Requirement -
Exactly reproduce the entries, dropping any pictures from your copy.

Data supplied -
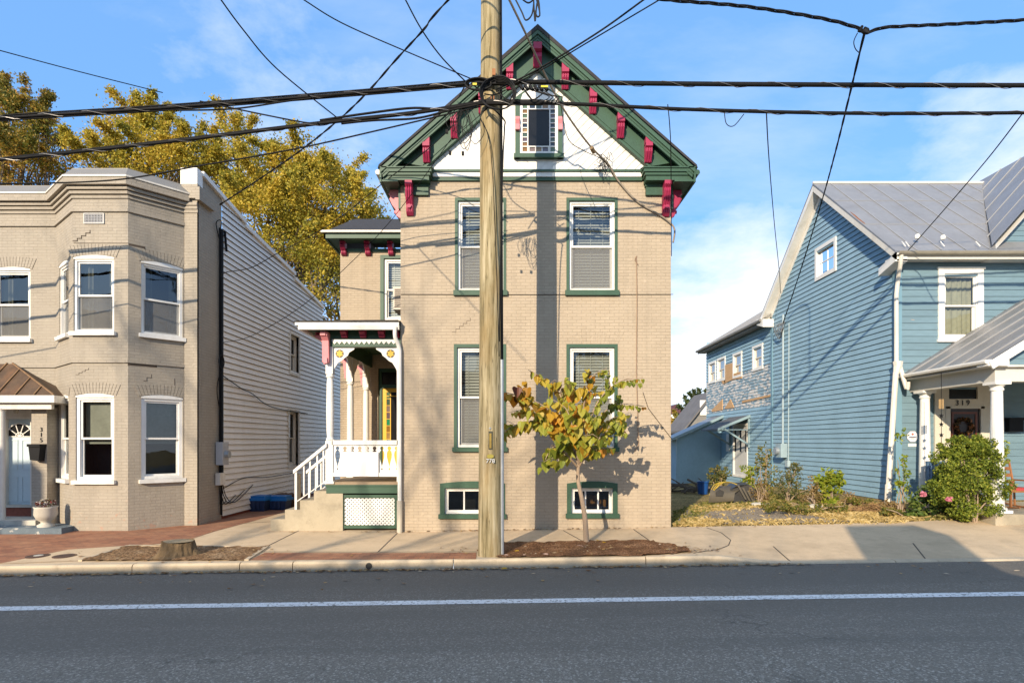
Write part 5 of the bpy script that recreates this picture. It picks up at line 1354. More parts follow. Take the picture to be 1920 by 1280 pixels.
# ------------------------------------------------------------------ utility pole
PXc, PYc = -.375, 9.98
UP = thing('utility_pole', (PXc, PYc, -.05), 'thick weathered wooden utility pole standing at the kerb in front of the tan house', 'utility pole')
m = MB(); N = 26; i0 = 0
prof = [(.222-.0026*k*13/N*2, -.3+k*12.6/N) for k in range(N+1)]
n = 28
for r, z in prof:
    for k in range(n):
        t = 2*math.pi*k/n; rr = r*(1+.014*math.sin(3*t+z*.6)+.010*math.sin(7*t+z*1.7))
        m.v.append(Vector((PXc+rr*math.cos(t), PYc+rr*math.sin(t), z)))
for i in range(N):
    for k in range(n): m.f.append((i*n+k, i*n+(k+1) % n, (i+1)*n+(k+1) % n, (i+1)*n+k))
m.build('shaft', POLE, UP, smooth=True)
pyf = PYc-.225
m = MB(); m.tube([(PXc+.205, PYc-.09, -.1), (PXc+.20, PYc-.09, Z(672, pyf))], .032, 8); m.build('conduit', GALV, UP)
m = MB(); m.tube([(PXc+.195, PYc-.10, Z(672, pyf)), (PXc+.19, PYc-.10, 6), (PXc+.175, PYc-.1, 9), (PXc+.165, PYc-.09, 12)], .014, 5); m.tube([(PXc+.225, PYc-.05, 0), (PXc+.205, PYc-.03, 6), (PXc+.18, PYc-.0, 12)], .011, 5); m.build('ground_wire', BLACK, UP)
ap = lambda u: A(u, pyf); zp = lambda v: Z(v, pyf)
m = MB(front(pyf+.012)).box(ap(916), ap(923), 0, .012, zp(842), zp(808)); m.build('yellow_marker', paint('dark_tag', (.05, .05, .03), .5, .2), UP)
m = MB(front(pyf)).box(ap(917.5), ap(921.5), .0, .008, zp(840), zp(812)); m.build('yellow_marker', paint('yellow_tag', (.30, .20, .03), .5, .3, 14), UP)
m = MB(front(pyf+.01)).prism([(ap(919.5)+.06*math.cos(t*.393), zp(855)+.035*math.sin(t*.393)) for t in range(16)], 0, .018); m.build('oval_tag', paint('brass_tag', (.40, .33, .06), .4, .25, 16), UP)
PN = paint('pole_numeral', (.75, .75, .72), .4, .05, metal=.0)
for k, ch in enumerate('778'): text_part('pole_number', ch, (ap(914+k*5.6), pyf-.004, zp(864)), .10, PN, UP, extrude=.012)
m = MB(front(pyf)).lathe; m = MB(); m.lathe(ap(919), pyf+.02, [(.02, zp(804)), (.02, zp(801))], 8); m.build('bolt', GALV, UP)
m = MB(front(pyf+.03)).box(ap(923), ap(929), 0, .05, zp(142), zp(130)).box(ap(920), ap(922), 0, .06, zp(190), zp(183)).box(ap(925), ap(927), 0, .06, zp(189), zp(182)); m.build('cable_bolt', paint('rusty_bolt', (.34, .14, .05), .7, .3), UP)
m = MB(); m.box(PXc-.28, PXc+.55, PYc-.27, PYc-.21, zp(160), zp(151)); m.box(PXc-.2, PXc+.9, PYc-.28, PYc-.22, zp(198), zp(190)); m.build('cable_clamp', BLACK, UP)

# ------------------------------------------------------------------ cables (each one a thing)
def beyond(pts):          # carry a line on past the edge of the view to where it would be strung
    pts = [Vector(p) for p in pts]
    out = lambda p: (V0-(p.z-H)*F/p.y < 4) or abs(p.x*F/p.y) > 965
    if out(pts[0]):
        d = pts[0]-pts[1]; e = [pts[0]+d*k for k in (1, 2.4, 4.6, 8)]; e = [p for p in e if (p-pts[0]).length < 18]; pts = e[::-1]+pts
    if out(pts[-1]):
        d = pts[-1]-pts[-2]; e = [pts[-1]+d*k for k in (1, 2.4, 4.6, 8)]; pts = pts+[p for p in e if (p-pts[-1]).length < 18]
    return pts
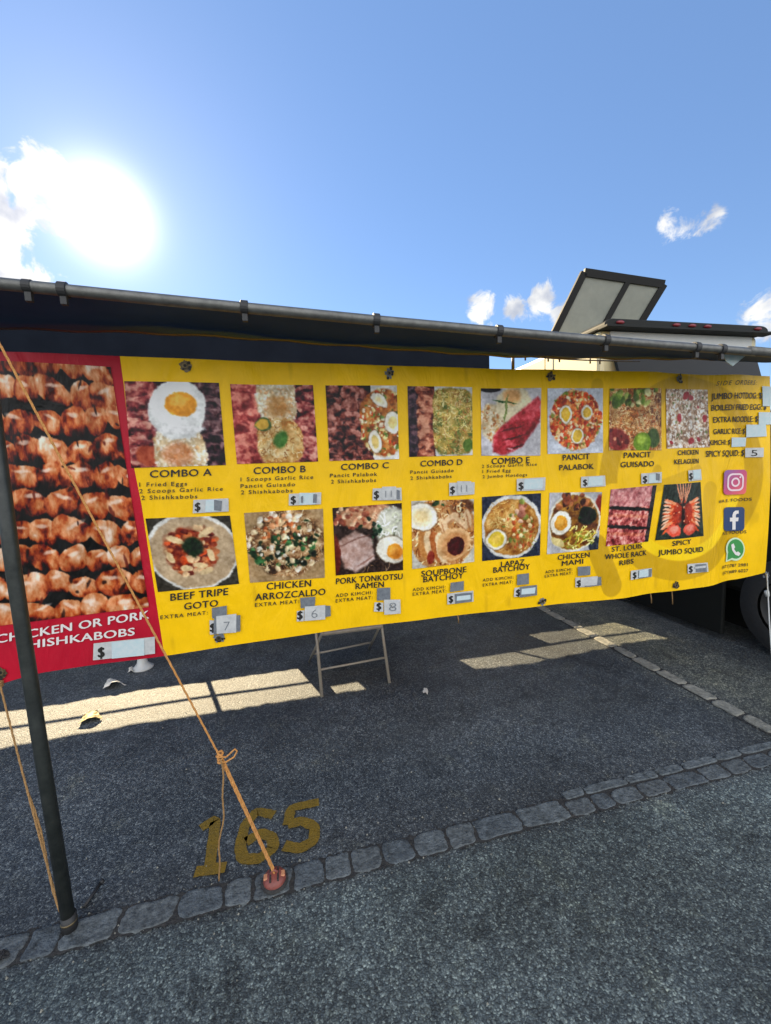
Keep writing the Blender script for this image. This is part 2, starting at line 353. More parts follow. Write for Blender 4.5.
# ------------------------------------------------------------------ text helper
def text_mesh(s, bold=.0, space=1.0):
    cu = bpy.data.curves.new('t', 'FONT'); cu.body = s; cu.size = 1; cu.offset = bold; cu.space_character = space; cu.resolution_u = 3
    o = bpy.data.objects.new('t', cu); COL.objects.link(o)
    dg = bpy.context.evaluated_depsgraph_get(); me = bpy.data.meshes.new_from_object(o.evaluated_get(dg))
    v = np.array([q.co[:2] for q in me.vertices]); f = [tuple(p.vertices) for p in me.polygons]
    bpy.data.objects.remove(o); bpy.data.curves.remove(cu); bpy.data.meshes.remove(me)
    return v, f
_cap = text_mesh('H')[0][:, 1].max()

# painted bay number
def number():
    m = mat('worn_olive_paint', (.190, .112, .004), .6, 0, (25, (.10, .064, .006), .6), (120, .5))
    t = m.node_tree; b = t.nodes['Principled BSDF']
    out = [x for x in t.nodes if x.type == 'OUTPUT_MATERIAL'][0]
    ge = t.nodes.new('ShaderNodeTexCoord'); vo = t.nodes.new('ShaderNodeTexNoise'); vo.inputs['Scale'].default_value = 90; vo.inputs['Detail'].default_value = 4; t.links.new(ge.outputs['Object'], vo.inputs['Vector'])
    mr = t.nodes.new('ShaderNodeMapRange'); t.links.new(vo.outputs['Fac'], mr.inputs[0]); mr.inputs[1].default_value = .20; mr.inputs[2].default_value = .34
    tr = t.nodes.new('ShaderNodeBsdfTransparent'); ms = t.nodes.new('ShaderNodeMixShader')
    t.links.new(mr.outputs[0], ms.inputs[0]); t.links.new(tr.outputs[0], ms.inputs[1]); t.links.new(b.outputs[0], ms.inputs[2]); t.links.new(ms.outputs[0], out.inputs[0])
    v = []; 
    digits = {   # brushed strokes as they stand on the ground, in pixels of the stencil
        '1': [[(201, 829), (216, 819), (209, 874)], [(195, 873), (226, 868)]],
        '6': [[(274, 816), (257, 812), (245, 826), (240, 848), (243, 860), (259, 860), (274, 849), (272, 838), (260, 834), (246, 843)]],
        '5': [[(319, 803), (291, 809), (288, 826)], [(288, 826), (302, 822), (315, 828), (314, 842), (300, 850), (284, 847)]]}
    mb = MB(); k = 0
    for d, strokes in digits.items():
        for st in strokes:
            P = [Vector(on_ground(*p)) for p in st]; Q = []
            for i in range(len(P)-1):
                for j in range(6):
                    Q.append(P[i].lerp(P[i+1], j/6))
            Q.append(P[-1])
            for _ in range(1): Q = [Q[0]]+[(Q[i-1]+Q[i]*2+Q[i+1])/4 for i in range(1, len(Q)-1)]+[Q[-1]]
            k += 1; l_ = []; r_ = []
            for i, q in enumerate(Q):
                t_ = (Q[min(i+1, len(Q)-1)]-Q[max(i-1, 0)]).normalized(); nn = Vector((-t_.y, t_.x, 0))
                w = .0235*(1+random.uniform(-.09, .09)); z = .0040+.0006*k
                l_.append((q.x+nn.x*w, q.y+nn.y*w, z)); r_.append((q.x-nn.x*w, q.y-nn.y*w, z))
            n = len(Q); mb.add(l_+r_, [(i, i+1, n+i+1, n+i) for i in range(n-1)])
    o = mb.build('bay_number', m)
    tag(o, 'worn olive brown number 165 painted on the asphalt behind the near stones', 'painted number')
number()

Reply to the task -
Write part 5 of the bpy script that recreates this picture. It picks up at line 1354. More parts follow. Take the picture to be 1920 by 1280 pixels.
# ------------------------------------------------------------------ utility pole
PXc, PYc = -.375, 9.98
UP = thing('utility_pole', (PXc, PYc, -.05), 'thick weathered wooden utility pole standing at the kerb in front of the tan house', 'utility pole')
m = MB(); N = 26; i0 = 0
prof = [(.222-.0026*k*13/N*2, -.3+k*12.6/N) for k in range(N+1)]
n = 28
for r, z in prof:
    for k in range(n):
        t = 2*math.pi*k/n; rr = r*(1+.014*math.sin(3*t+z*.6)+.010*math.sin(7*t+z*1.7))
        m.v.append(Vector((PXc+rr*math.cos(t), PYc+rr*math.sin(t), z)))
for i in range(N):
    for k in range(n): m.f.append((i*n+k, i*n+(k+1) % n, (i+1)*n+(k+1) % n, (i+1)*n+k))
m.build('shaft', POLE, UP, smooth=True)
pyf = PYc-.225
m = MB(); m.tube([(PXc+.205, PYc-.09, -.1), (PXc+.20, PYc-.09, Z(672, pyf))], .032, 8); m.build('conduit', GALV, UP)
m = MB(); m.tube([(PXc+.195, PYc-.10, Z(672, pyf)), (PXc+.19, PYc-.10, 6), (PXc+.175, PYc-.1, 9), (PXc+.165, PYc-.09, 12)], .014, 5); m.tube([(PXc+.225, PYc-.05, 0), (PXc+.205, PYc-.03, 6), (PXc+.18, PYc-.0, 12)], .011, 5); m.build('ground_wire', BLACK, UP)
ap = lambda u: A(u, pyf); zp = lambda v: Z(v, pyf)
m = MB(front(pyf+.012)).box(ap(916), ap(923), 0, .012, zp(842), zp(808)); m.build('yellow_marker', paint('dark_tag', (.05, .05, .03), .5, .2), UP)
m = MB(front(pyf)).box(ap(917.5), ap(921.5), .0, .008, zp(840), zp(812)); m.build('yellow_marker', paint('yellow_tag', (.30, .20, .03), .5, .3, 14), UP)
m = MB(front(pyf+.01)).prism([(ap(919.5)+.06*math.cos(t*.393), zp(855)+.035*math.sin(t*.393)) for t in range(16)], 0, .018); m.build('oval_tag', paint('brass_tag', (.40, .33, .06), .4, .25, 16), UP)
PN = paint('pole_numeral', (.75, .75, .72), .4, .05, metal=.0)
for k, ch in enumerate('778'): text_part('pole_number', ch, (ap(914+k*5.6), pyf-.004, zp(864)), .10, PN, UP, extrude=.012)
m = MB(front(pyf)).lathe; m = MB(); m.lathe(ap(919), pyf+.02, [(.02, zp(804)), (.02, zp(801))], 8); m.build('bolt', GALV, UP)
m = MB(front(pyf+.03)).box(ap(923), ap(929), 0, .05, zp(142), zp(130)).box(ap(920), ap(922), 0, .06, zp(190), zp(183)).box(ap(925), ap(927), 0, .06, zp(189), zp(182)); m.build('cable_bolt', paint('rusty_bolt', (.34, .14, .05), .7, .3), UP)
m = MB(); m.box(PXc-.28, PXc+.55, PYc-.27, PYc-.21, zp(160), zp(151)); m.box(PXc-.2, PXc+.9, PYc-.28, PYc-.22, zp(198), zp(190)); m.build('cable_clamp', BLACK, UP)

# ------------------------------------------------------------------ cables (each one a thing)
def beyond(pts):          # carry a line on past the edge of the view to where it would be strung
    pts = [Vector(p) for p in pts]
    out = lambda p: (V0-(p.z-H)*F/p.y < 4) or abs(p.x*F/p.y) > 965
    if out(pts[0]):
        d = pts[0]-pts[1]; e = [pts[0]+d*k for k in (1, 2.4, 4.6, 8)]; e = [p for p in e if (p-pts[0]).length < 18]; pts = e[::-1]+pts
    if out(pts[-1]):
        d = pts[-1]-pts[-2]; e = [pts[-1]+d*k for k in (1, 2.4, 4.6, 8)]; pts = pts+[p for p in e if (p-pts[-1]).length < 18]
    return pts
Keep writing the Blender script for this image. This is part 2, starting at line 353. More parts follow. Write for Blender 4.5.
# ------------------------------------------------------------------ text helper
def text_mesh(s, bold=.0, space=1.0):
    cu = bpy.data.curves.new('t', 'FONT'); cu.body = s; cu.size = 1; cu.offset = bold; cu.space_character = space; cu.resolution_u = 3
    o = bpy.data.objects.new('t', cu); COL.objects.link(o)
    dg = bpy.context.evaluated_depsgraph_get(); me = bpy.data.meshes.new_from_object(o.evaluated_get(dg))
    v = np.array([q.co[:2] for q in me.vertices]); f = [tuple(p.vertices) for p in me.polygons]
    bpy.data.objects.remove(o); bpy.data.curves.remove(cu); bpy.data.meshes.remove(me)
    return v, f
_cap = text_mesh('H')[0][:, 1].max()

# painted bay number
def number():
    m = mat('worn_olive_paint', (.190, .112, .004), .6, 0, (25, (.10, .064, .006), .6), (120, .5))
    t = m.node_tree; b = t.nodes['Principled BSDF']
    out = [x for x in t.nodes if x.type == 'OUTPUT_MATERIAL'][0]
    ge = t.nodes.new('ShaderNodeTexCoord'); vo = t.nodes.new('ShaderNodeTexNoise'); vo.inputs['Scale'].default_value = 90; vo.inputs['Detail'].default_value = 4; t.links.new(ge.outputs['Object'], vo.inputs['Vector'])
    mr = t.nodes.new('ShaderNodeMapRange'); t.links.new(vo.outputs['Fac'], mr.inputs[0]); mr.inputs[1].default_value = .20; mr.inputs[2].default_value = .34
    tr = t.nodes.new('ShaderNodeBsdfTransparent'); ms = t.nodes.new('ShaderNodeMixShader')
    t.links.new(mr.outputs[0], ms.inputs[0]); t.links.new(tr.outputs[0], ms.inputs[1]); t.links.new(b.outputs[0], ms.inputs[2]); t.links.new(ms.outputs[0], out.inputs[0])
    v = []; 
    digits = {   # brushed strokes as they stand on the ground, in pixels of the stencil
        '1': [[(201, 829), (216, 819), (209, 874)], [(195, 873), (226, 868)]],
        '6': [[(274, 816), (257, 812), (245, 826), (240, 848), (243, 860), (259, 860), (274, 849), (272, 838), (260, 834), (246, 843)]],
        '5': [[(319, 803), (291, 809), (288, 826)], [(288, 826), (302, 822), (315, 828), (314, 842), (300, 850), (284, 847)]]}
    mb = MB(); k = 0
    for d, strokes in digits.items():
        for st in strokes:
            P = [Vector(on_ground(*p)) for p in st]; Q = []
            for i in range(len(P)-1):
                for j in range(6):
                    Q.append(P[i].lerp(P[i+1], j/6))
            Q.append(P[-1])
            for _ in range(1): Q = [Q[0]]+[(Q[i-1]+Q[i]*2+Q[i+1])/4 for i in range(1, len(Q)-1)]+[Q[-1]]
            k += 1; l_ = []; r_ = []
            for i, q in enumerate(Q):
                t_ = (Q[min(i+1, len(Q)-1)]-Q[max(i-1, 0)]).normalized(); nn = Vector((-t_.y, t_.x, 0))
                w = .0235*(1+random.uniform(-.09, .09)); z = .0040+.0006*k
                l_.append((q.x+nn.x*w, q.y+nn.y*w, z)); r_.append((q.x-nn.x*w, q.y-nn.y*w, z))
            n = len(Q); mb.add(l_+r_, [(i, i+1, n+i+1, n+i) for i in range(n-1)])
    o = mb.build('bay_number', m)
    tag(o, 'worn olive brown number 165 painted on the asphalt behind the near stones', 'painted number')
number()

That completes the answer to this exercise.